Auch wenn Hacker sich geradezu eingeladen fühlen, diese Lücken zu nutzen: Legal ist das nicht. „Auf das unbefugte Ausspähen von Daten stehen Geld- und Freiheitsstrafen“, sagt der Stuttgarter Anwalt Carsten Ulbricht, der sich auf Internetrecht spezialisiert hat. Und wer dabei einem Geschäft Schaden zufügt - etwa weil der virtuelle Tresen ausfällt -, müsse auch mit Schadenersatzforderungen rechnen. Zumindest wenn er sich erwischen lässt.

Hacker operieren in einer Grauzone, weiß auch der Chaos Computer Club. Der Verein grenzt sich von Spionen und Kriminellen ab - „wir sind die Guten“, sagt Sprecherin Constanze Kurz. Daher das durchaus ironische Motto des Kongresses: „We come in peace“. Offizielle Linie des Clubs: Wissen wird nicht an die Bösen verkauft, aber genutzt, um eine öffentliche Debatte über IT-Sicherheit zu fördern.
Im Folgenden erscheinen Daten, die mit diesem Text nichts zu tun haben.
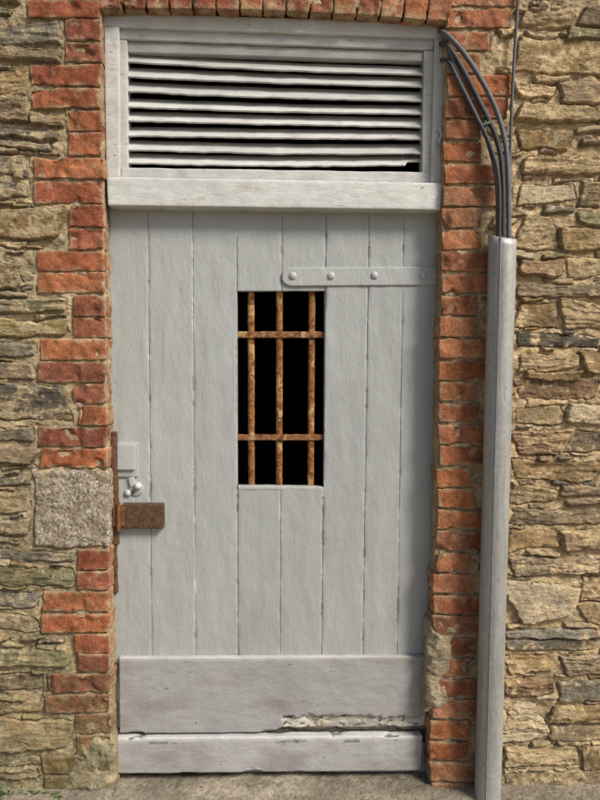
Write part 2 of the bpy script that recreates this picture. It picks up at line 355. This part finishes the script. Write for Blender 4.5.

Wie das gehen soll, ist nicht immer klar. Denn Website-Betreiber reagieren oft unwirsch, wenn sie auf Lücken hingewiesen werden, sagt Roth: „Entweder wurde ich angezeigt, oder man hat mir gesagt: Das ist doch gar nicht so schlimm.“ Ein Defacement sei eine Warnung an den Webmaster. „Sobald eine Sicherheitslücke da ist, muss man davon ausgehen, dass jemand anders das System kompromittiert hat“, sagt der IT-Experte. Nicht jeder Angreifer hinterlässt nur ein Graffiti.